Tuesday, 6 September 2016

English types - review of The Rivals by RB Sheridan (1775)


Last week in Keswick I saw a very good production of one of the great stage comedies of English literature: The Rivals from 1775 by Richard Brinsley Sheridan.

The play is set in Georgian Bath and the production was unfussy and effective, done in period dress. The acting was very good all round - considerably better than the acting of the Royal Shakespeare Company production of Midsummer Nights Dream that I saw in July - and the actors all looked and sounded right for their parts.

Sheridan's Rivals is one of only a small handful of plays between Shakespeare and Shaw to have kept their place in the repertoire of commercial theatres - its companion p[ieces from the same era are Sheridan's School for Scandal (to some extent) and Oliver Goldsmith's She Stoops to Conquer.

What made The Rivals survive in theatregoer's affections when so many hundreds of once popular plays fell by the wayside?

Number one is the character Mrs Malaprop - a self-important, gullible, ridiculous and pretentious middle aged tyrant who mangles and misuses the language and gave rise to the 'malapropism'.

Number two is the well-crafted and intricate plot (albeit very farcical) - which takes a well to set-up in the exposition, but then unwinds very satisfyingly.

But perhaps most important is that every character is distinctive and individual - except perhaps the young Captain Jack Absolute, who is rather a generic handsome young 'juvenile lead'. But each of the others is that kind of vivid, distinctive, eccentric which we nowadays associate with Dickens; and which used to be called a 'humourist' in the sense of someone displaying a strong personality driven by an unusual combination of the four 'humours'.

Sir Anthony Absolute at first seems like a pantomime villain, but turns-out to be a man overpowered by whatever happens to be his present mood; which can change in a moment. Lydia Languish - the heroine - has a bizarre desire (derived from reading too many novels - than a fashionable novelty) to marry a man of modest rank and live a life of picturesque poverty - this is the comedy-generating barrier to the courtship of Jack Absolute, who is rich and titled. Jack's friend Faulkland is desparately in love with Julia who returns his devotion; but he lives is a frenzy of anxiety and suspicion because when she is miserable he thinks she will die, and when she is happy he thinks her indifferent. And all the other personae, including the servants, have very distinct and somewhat off-beat or eccentric characters.

In sum, The Rivals is a display of old English characters. Yet the author is, like most of our best dramatists (e.g. Goldsmith, Wilde, Shaw, Synge, Beckett... and there are many others who were not dramatists), Anglo Irish - that is, Sheridan is from the Protestant gentry who colonised Ireland after the Elizabethan conquest. Although these many and first-rank Anglo-Irish writers were mostly born and early-raised in Ireland and often had Irish accents; they were generally more-English-than-the- English in terms of their work; perhaps bringing a slightly alien and fresh eye to English manners and assumptions.

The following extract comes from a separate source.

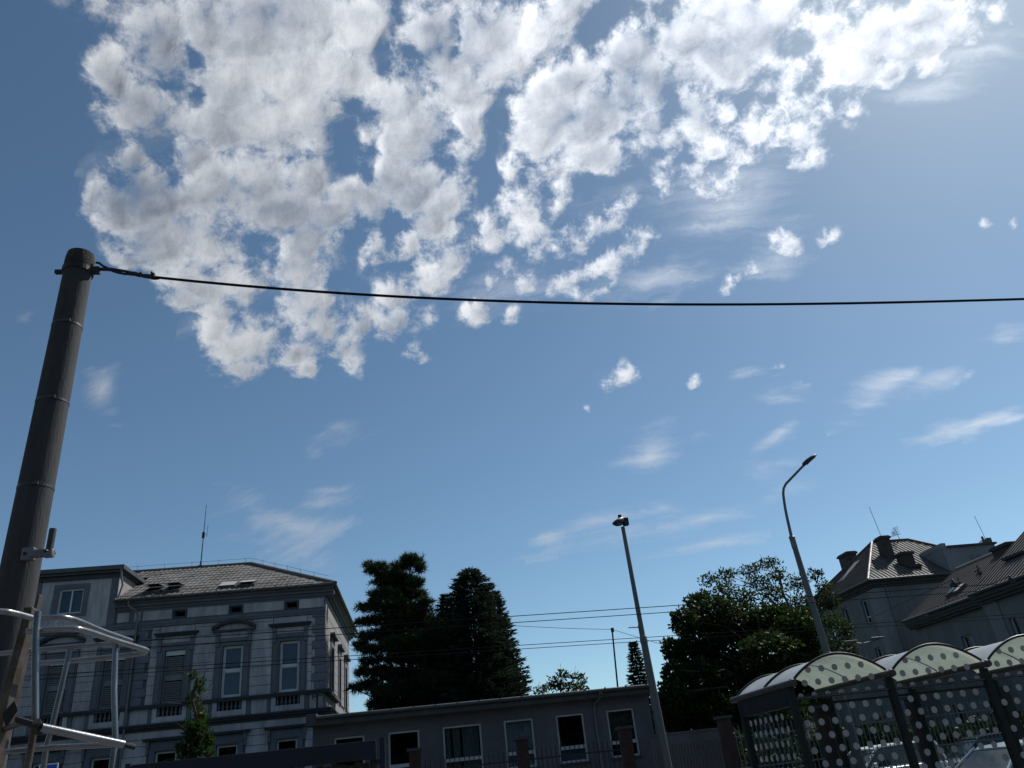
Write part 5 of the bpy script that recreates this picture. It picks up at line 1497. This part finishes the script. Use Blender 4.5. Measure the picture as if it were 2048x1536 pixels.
l1 = thing('street_lamp', 'straight steel lamp post with a single dark head at the end of the low building', 'street lamp', (6.56, 23.0, 0), 'street lamps on the far pavement')
MB().tube([(6.58, 23, 0), (6.55, 23, 1.5), (6.475, 23, 4.90)], [0.125, 0.118, 0.100], 16).build('lower_post', M['lamp_post'], l1, smooth=True)
MB().tube([(6.476, 23, 4.86), (6.472, 23, 5.02), (6.470, 23, 5.08)], [0.110, 0.110, 0.078], 16).build('collar', M['lamp_post'], l1, smooth=True)
MB().tube([(6.470, 23, 5.06), (6.425, 23, 8.38)], [0.074, 0.060], 14).build('upper_post', M['lamp_post'], l1, smooth=True)
hd = []
for t, ww, hh in ((0.0, 0.55, 0.75), (0.10, 0.85, 0.95), (0.30, 1.0, 1.0), (0.55, 0.92, 0.8), (0.80, 0.66, 0.5), (0.95, 0.36, 0.25), (1.0, 0.1, 0.08)):
    p_ = Vector((6.52, 23.0, 8.56)) + Vector((-0.47 * t, -0.22 * t, -0.13 * t))
    hd.append([(p_.x + 0.07 * math.cos(a_) * ww, p_.y + 0.17 * math.cos(a_) * ww, p_.z + max(0.15 * hh * math.sin(a_), -0.05)) for a_ in [2 * math.pi * i / 14 for i in range(14)]])
h = MB().loft(hd).build('lamp_head', M['lamp_dark'], l1, smooth=True)
MB().lathe([(0.10, 0.0), (0.13, 0.01), (0.13, 0.03)], (6.27, 22.88, 8.405), 14).build('lens', M['lens'], h)
MB().box(6.46, 6.63, 22.92, 23.10, 8.42, 8.66).box(6.33, 6.44, 22.96, 23.05, 8.69, 8.78).build('control_box', M['lamp_dark'], l1, bevel=0.02)
l2 = thing('street_lamp', 'tall lamp post with a curved bracket arm rising behind the shelter', 'street lamp', (12.0, 23.0, 0), 'street lamps on the far pavement')
MB().tube([(12.06, 23, 0), (11.985, 23, 3.9), (11.97, 23, 4.05)], [0.150, 0.130, 0.126], 16).build('lower_post', M['lamp_post'], l2, smooth=True)
MB().tube([(11.972, 23, 4.02), (11.968, 23, 4.10), (11.965, 23, 4.14)], [0.140, 0.140, 0.108], 16).build('collar', M['lamp_post'], l2, smooth=True)
MB().tube([(11.966, 23, 4.12), (11.925, 23, 5.55), (11.922, 23, 5.6), (11.92, 23, 5.64), (11.862, 23, 7.35)], [0.108, 0.101, 0.107, 0.099, 0.084], 16).build('upper_post', M['lamp_post'], l2, smooth=True)
MB().tube([(11.860, 23, 7.32), (11.856, 23, 7.50), (11.854, 23, 7.64), (11.853, 23, 7.66), (11.85, 23, 7.72), (11.85, 23, 7.86)], [0.092, 0.092, 0.092, 0.108, 0.055, 0.042], 14).build('collar', M['galv'], l2, smooth=True)
MB().tube([(11.85, 23, 7.8), (11.872, 23, 8.3), (11.895, 23, 8.62), (11.93, 23, 8.9), (11.965, 23, 9.12), (12.03, 23, 9.30), (12.15, 23, 9.45), (12.44, 23, 9.67), (13.02, 23, 10.11)],
          [0.048, 0.045, 0.043, 0.042, 0.041, 0.04, 0.04, 0.04, 0.038], 12).build('bracket_arm', M['lamp_post'], l2, smooth=True)
lamp_head(l2, (12.93, 23, 10.03), (0.79, -0.12, 0.52), 0.62, 0.17)
l3 = thing('street_lamp', 'slim twin-arm lamp in front of the old building, just above the shelter', 'street lamp', (17.18, 30.0, 0))
MB().tube([(17.2, 30, 0), (17.18, 30, 5.12)], [0.06, 0.045], 10).build('post', M['galv'], l3, smooth=True)
for q in ((16.42, 5.21), (18.11, 5.25)):
    MB().tube([(17.18, 30, 5.08), ((17.18 * 2 + q[0]) / 3, 30, 5.12), (q[0], 30, q[1])], [0.03, 0.028, 0.025], 8).build('arm', M['galv'], l3, smooth=True)
    sgn = 1 if q[0] > 17 else -1
    MB().box(min(q[0], q[0] - sgn * 0.55), max(q[0], q[0] - sgn * 0.55), 29.93, 30.07, q[1] - 0.035, q[1] + 0.03).build('lamp_head', M['galv'], l3, bevel=0.015)

# ------------------------------------------------------------------ overhead lines
def wire(name, label, a, b, r, sag=0.0, group=None, mat=M['cable'], n=24):
    a, b = Vector(a), Vector(b)
    pts = [a.lerp(b, i / n) - Vector((0, 0, sag * 4 * (i / n) * (1 - i / n))) for i in range(n + 1)]
    return tag(MB().tube(pts, r, 6).build(name, mat), label, 'wire', group)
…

http://charltonteaching.blogspot.co.uk/2011/10/anglo-irish-writers-of-first-rank.html

There is a sense in which The Rivals is, like many comedies excepting the very best, shallow; this is ameliorated somewhat by the fine language and by a rather sweet speech at the very end, coming from Sir Anthony Absolute:

'Gad ! sir, I like your spirit ; and at night we single lads will drink a health to the young couples, and a husband to Mrs. Malaprop.

I like the simple poetry of 'we single lads' - these being himself as a widower and the two unsuccessful 'rivals' for the hand of Lydia - and the recognition of the underlying sadness and vulnerability of Mrs Malaprop - whose marriage is needed to complete the comedy.